Numerical Hartree-Fock and correlation calculations of the properties of diatomic molecules


International Conference on Astrophysics and Particle Physics

December 08-10, 2016 Dallas, Texas, USA

John C Morrison

University of Louisville, USA

Keynote: J Astrophys Aerospace Technol

Abstract :

A summary will be given of various approaches that can be used for doing first-principle calculations on atoms and molecules. The theoretical approaches considered include the multi-configuration Hartee-Fock method and manybody perturbation theory. Because molecules lack spherical symmetry, the orbital equations for molecules typically involve many more independent variables. While the Hartree-Fock equations for atoms involve a single radial variable and the twoelectron pair equation for atoms involve two radial variables, the Hartree-Fock equations for diatomic molecules involves two independent variables and the pair equation for diatomic molecules involve five independent variables. To deal with these problems of higher-dimensionality, our mathematical collaborators have developed numerical methods for dividing the variable space into smaller sub-regions in which the equations can be solved independently.
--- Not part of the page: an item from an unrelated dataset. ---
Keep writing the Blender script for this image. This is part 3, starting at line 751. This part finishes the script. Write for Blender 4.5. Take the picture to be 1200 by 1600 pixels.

This domain decomposition theory is described and numerical results are given for Hartree-Fock calculations for diatomic molecules and for numerical solutions of the first-order pair equation, which can be used to evaluate the goldstone diagrams that arise in many-body calculations of molecular spectra. The goal of our calculations is to describe the energy levels and transition probabilities of diatomic molecules to a high level of accuracy. In our contributed paper in this conference, we will show how such methods can be used to calculate the energy of two helium atoms approaching each other in cold atomic collisions and to obtain the spectral fingerprints of CO and OH molecules in planetary atmospheres.

Biography :

John C Morrison has received his PhD in Physics from Johns Hopkins University. After working as a Research Associate at the Argonne Laboratory, he moved to Sweden where he received a number of grants from the Swedish Research Council to build a research group in Theoretical Atomic Physics at Chalmers University of Technology in Gothenburg, Sweden. His research in Sweden led to the publication of the monograph Atomic Many-body Theory, which originally appear as volume 13 of the Springer series on Chemical Physics. The second edition of the book, which was published as volume 3 of the Springer series on Atoms and Plasmas, has become a Springer classic. Returning to USA in 1983, he obtained a Faculty Position in the Department of Physics and Astronomy in the University of Louisville where he continues to carry on research in Atomic and Molecular Physics. The second edition of his recent textbook, “Modern Physics for Scientists and Engineers” (Elsevier, 2015), is based on his teaching of modern physics and quantum mechanics at University of Louisville. His research interests include Theoretical Atomic and Molecular Physics with applications particularly in Astrophysics.